• _EXERCISE_: Gather the lines that hold the string "Python".

• _DATA PROVIDED_:
----

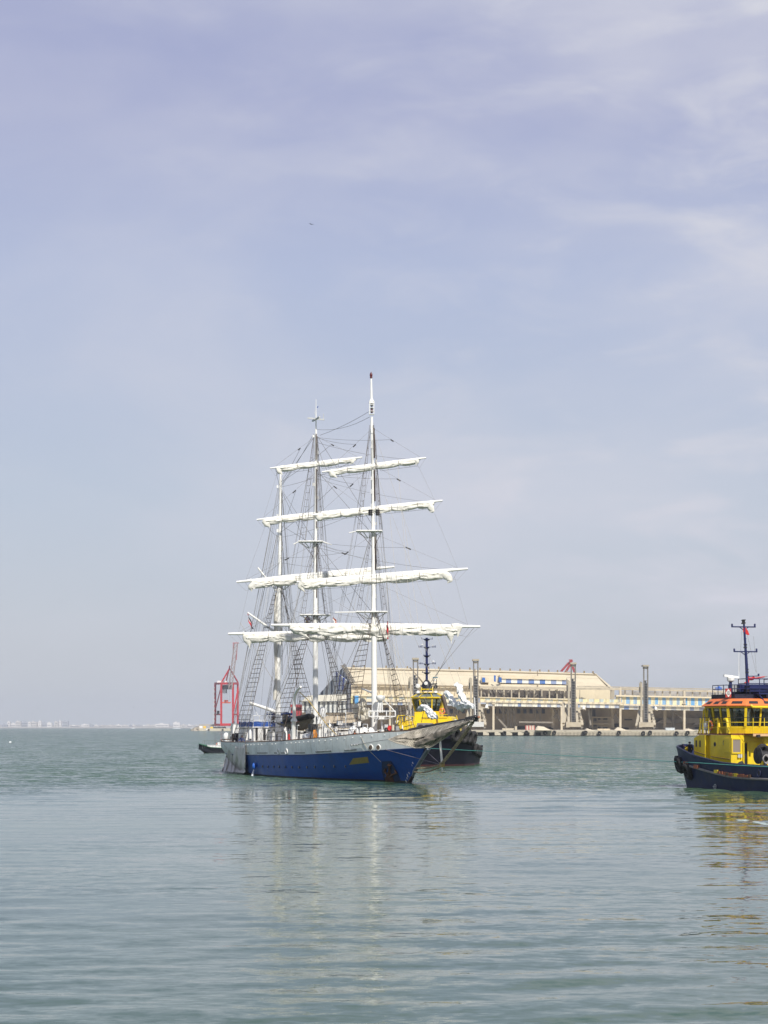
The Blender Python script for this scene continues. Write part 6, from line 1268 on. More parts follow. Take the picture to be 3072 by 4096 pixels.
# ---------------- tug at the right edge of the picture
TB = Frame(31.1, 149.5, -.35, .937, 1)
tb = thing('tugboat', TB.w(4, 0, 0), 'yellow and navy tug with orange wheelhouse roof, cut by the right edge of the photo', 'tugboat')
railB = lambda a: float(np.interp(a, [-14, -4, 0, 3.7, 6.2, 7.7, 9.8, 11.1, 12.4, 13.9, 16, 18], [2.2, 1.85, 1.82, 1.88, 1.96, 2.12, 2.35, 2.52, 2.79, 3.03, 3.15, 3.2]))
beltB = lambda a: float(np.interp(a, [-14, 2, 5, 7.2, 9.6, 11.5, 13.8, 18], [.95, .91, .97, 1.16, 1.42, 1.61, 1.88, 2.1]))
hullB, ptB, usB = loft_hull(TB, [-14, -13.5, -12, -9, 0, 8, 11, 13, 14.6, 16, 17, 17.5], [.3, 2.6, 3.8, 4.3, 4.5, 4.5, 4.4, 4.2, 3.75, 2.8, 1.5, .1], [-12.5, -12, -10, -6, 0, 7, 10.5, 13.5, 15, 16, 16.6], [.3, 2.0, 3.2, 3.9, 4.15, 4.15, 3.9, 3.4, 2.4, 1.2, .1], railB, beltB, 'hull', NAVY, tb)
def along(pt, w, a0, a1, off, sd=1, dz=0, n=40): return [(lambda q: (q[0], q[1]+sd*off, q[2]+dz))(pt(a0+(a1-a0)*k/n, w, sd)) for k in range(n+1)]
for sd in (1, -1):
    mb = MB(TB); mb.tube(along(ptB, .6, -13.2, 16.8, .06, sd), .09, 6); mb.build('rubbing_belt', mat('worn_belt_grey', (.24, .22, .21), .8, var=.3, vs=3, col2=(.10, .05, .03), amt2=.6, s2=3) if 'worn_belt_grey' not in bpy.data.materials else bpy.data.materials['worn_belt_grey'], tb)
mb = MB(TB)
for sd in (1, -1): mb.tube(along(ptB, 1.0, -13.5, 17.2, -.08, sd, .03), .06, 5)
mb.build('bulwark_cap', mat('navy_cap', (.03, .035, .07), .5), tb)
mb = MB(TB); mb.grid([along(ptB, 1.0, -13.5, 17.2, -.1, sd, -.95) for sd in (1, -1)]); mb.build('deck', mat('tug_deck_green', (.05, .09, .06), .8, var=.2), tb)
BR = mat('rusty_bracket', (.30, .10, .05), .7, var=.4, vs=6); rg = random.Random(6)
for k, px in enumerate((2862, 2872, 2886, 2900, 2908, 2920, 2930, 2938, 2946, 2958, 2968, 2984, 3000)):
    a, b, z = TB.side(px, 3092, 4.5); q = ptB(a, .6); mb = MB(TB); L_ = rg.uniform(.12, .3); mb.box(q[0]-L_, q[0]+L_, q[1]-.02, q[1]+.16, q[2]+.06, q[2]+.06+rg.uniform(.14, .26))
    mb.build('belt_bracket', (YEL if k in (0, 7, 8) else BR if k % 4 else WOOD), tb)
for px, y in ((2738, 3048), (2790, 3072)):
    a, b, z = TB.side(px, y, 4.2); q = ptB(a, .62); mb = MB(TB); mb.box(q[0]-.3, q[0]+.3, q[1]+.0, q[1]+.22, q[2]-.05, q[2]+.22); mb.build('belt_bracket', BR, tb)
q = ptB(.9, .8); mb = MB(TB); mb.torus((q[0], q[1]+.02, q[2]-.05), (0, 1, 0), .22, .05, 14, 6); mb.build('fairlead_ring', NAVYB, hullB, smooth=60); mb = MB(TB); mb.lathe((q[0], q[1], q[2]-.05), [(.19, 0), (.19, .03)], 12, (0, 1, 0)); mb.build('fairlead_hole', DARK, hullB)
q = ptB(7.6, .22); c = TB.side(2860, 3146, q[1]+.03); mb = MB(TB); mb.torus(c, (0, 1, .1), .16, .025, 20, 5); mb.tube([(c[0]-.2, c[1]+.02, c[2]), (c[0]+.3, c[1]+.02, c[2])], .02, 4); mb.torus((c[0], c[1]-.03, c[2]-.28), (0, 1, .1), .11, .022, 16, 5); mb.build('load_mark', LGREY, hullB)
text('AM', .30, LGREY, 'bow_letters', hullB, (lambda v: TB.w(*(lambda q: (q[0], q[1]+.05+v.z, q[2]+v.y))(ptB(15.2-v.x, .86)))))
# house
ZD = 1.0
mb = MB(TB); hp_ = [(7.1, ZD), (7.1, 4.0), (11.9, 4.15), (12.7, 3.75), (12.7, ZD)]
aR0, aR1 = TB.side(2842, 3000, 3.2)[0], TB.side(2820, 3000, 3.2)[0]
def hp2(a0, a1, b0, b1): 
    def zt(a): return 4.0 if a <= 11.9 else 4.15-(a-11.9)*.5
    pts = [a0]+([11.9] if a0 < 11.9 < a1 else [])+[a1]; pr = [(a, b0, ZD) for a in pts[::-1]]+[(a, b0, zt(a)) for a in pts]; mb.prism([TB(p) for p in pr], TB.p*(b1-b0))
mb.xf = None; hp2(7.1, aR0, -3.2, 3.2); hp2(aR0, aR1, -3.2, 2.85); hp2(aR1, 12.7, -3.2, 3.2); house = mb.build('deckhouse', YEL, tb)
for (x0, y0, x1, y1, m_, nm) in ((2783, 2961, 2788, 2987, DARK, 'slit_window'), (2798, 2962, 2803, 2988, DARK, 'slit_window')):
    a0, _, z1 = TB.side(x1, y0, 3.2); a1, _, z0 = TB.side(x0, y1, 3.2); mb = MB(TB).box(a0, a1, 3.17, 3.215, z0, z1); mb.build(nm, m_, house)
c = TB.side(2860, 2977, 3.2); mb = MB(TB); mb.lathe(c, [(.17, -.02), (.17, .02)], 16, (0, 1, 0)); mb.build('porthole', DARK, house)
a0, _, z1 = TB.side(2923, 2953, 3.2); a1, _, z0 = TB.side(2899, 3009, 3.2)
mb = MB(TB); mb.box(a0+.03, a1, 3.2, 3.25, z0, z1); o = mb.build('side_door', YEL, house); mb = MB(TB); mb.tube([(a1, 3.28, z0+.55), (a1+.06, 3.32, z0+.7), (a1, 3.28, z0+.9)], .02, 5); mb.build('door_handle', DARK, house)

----

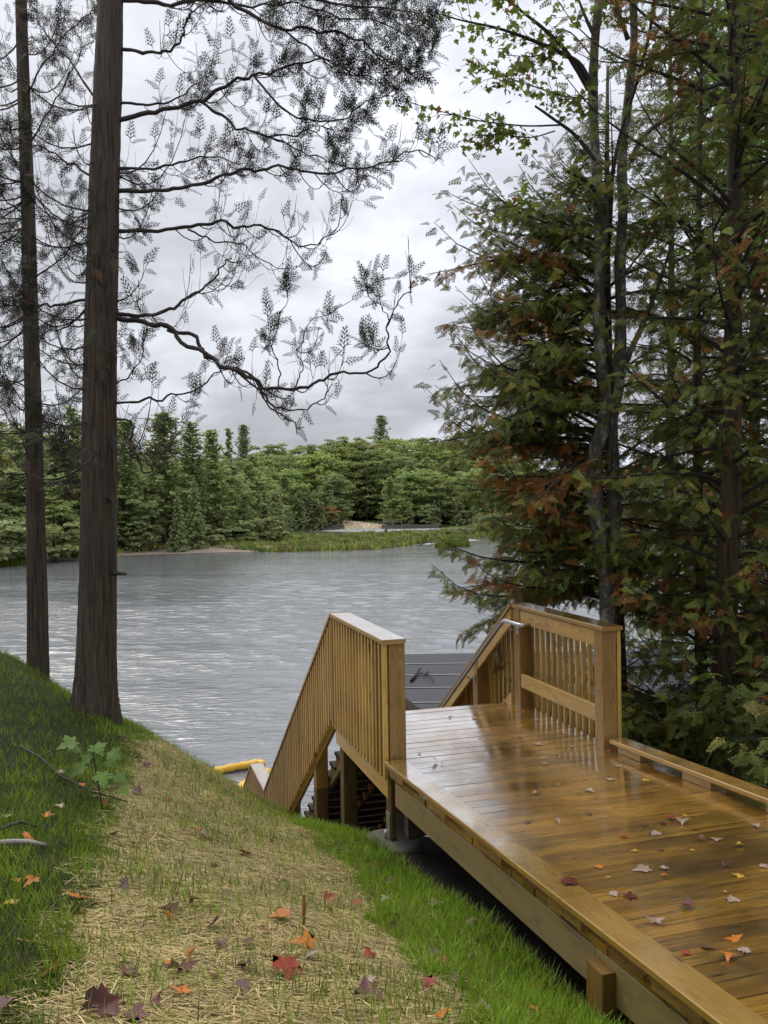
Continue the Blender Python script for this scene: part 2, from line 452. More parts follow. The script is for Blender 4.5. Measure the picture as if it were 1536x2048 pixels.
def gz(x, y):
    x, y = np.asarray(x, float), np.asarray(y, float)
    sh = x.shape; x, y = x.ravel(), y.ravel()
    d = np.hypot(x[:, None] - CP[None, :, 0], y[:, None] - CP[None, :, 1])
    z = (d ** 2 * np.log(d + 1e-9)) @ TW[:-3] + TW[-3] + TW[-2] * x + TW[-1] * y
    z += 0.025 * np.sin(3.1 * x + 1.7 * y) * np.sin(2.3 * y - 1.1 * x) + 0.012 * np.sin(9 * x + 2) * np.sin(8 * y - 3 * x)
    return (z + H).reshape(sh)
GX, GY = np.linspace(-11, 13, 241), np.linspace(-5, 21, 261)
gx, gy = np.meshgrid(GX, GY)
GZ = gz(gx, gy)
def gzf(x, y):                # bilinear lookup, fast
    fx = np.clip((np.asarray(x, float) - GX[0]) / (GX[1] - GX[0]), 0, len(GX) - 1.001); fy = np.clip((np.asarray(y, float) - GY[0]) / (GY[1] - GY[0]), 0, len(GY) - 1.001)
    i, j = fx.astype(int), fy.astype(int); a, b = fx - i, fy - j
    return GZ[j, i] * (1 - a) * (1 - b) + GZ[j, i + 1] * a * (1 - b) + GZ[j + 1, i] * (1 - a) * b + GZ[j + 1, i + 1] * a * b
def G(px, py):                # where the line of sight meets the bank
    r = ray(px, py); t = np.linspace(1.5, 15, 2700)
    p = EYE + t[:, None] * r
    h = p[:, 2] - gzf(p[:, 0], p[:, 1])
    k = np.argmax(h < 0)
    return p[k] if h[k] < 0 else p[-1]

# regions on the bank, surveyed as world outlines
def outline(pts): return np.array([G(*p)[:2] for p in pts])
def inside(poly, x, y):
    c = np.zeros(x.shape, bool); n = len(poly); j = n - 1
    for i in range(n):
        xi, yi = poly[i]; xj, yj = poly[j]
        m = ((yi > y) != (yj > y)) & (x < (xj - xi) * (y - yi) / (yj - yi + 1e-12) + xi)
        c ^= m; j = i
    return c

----

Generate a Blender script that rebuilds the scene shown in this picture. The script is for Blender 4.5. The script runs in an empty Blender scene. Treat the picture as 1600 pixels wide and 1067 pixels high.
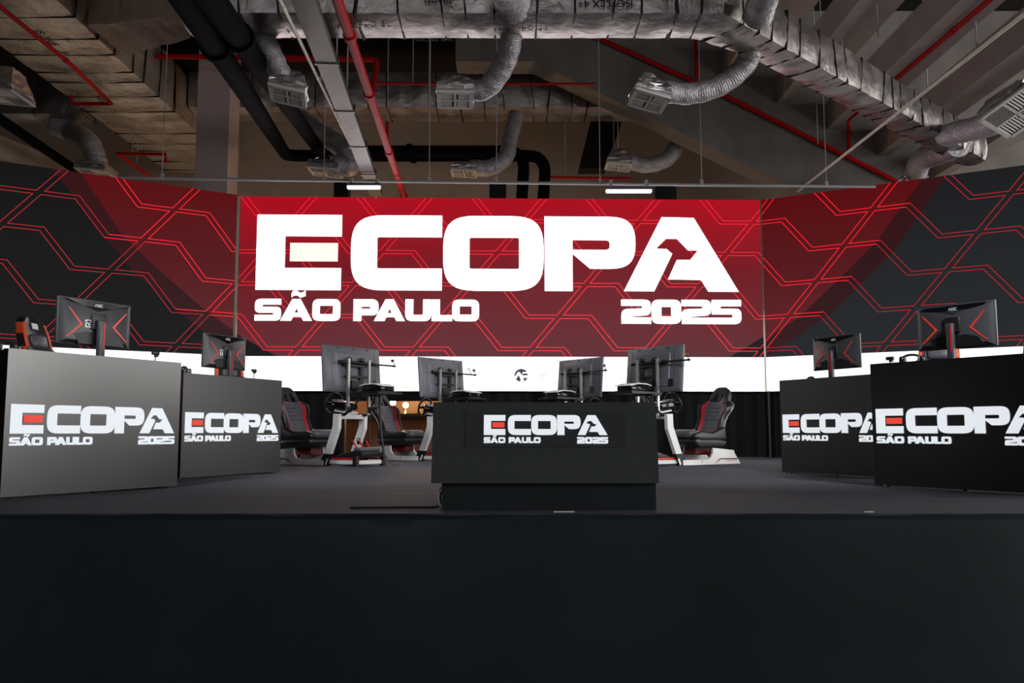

----

• _OUTPUT FOR THIS EXERCISE_:
The Blender Python script for this scene continues. Write part 6, from line 1268 on. More parts follow. Take the picture to be 3072 by 4096 pixels.
Continue the Blender Python script for this scene: part 2, from line 452. More parts follow. The script is for Blender 4.5. Measure the picture as if it were 1536x2048 pixels.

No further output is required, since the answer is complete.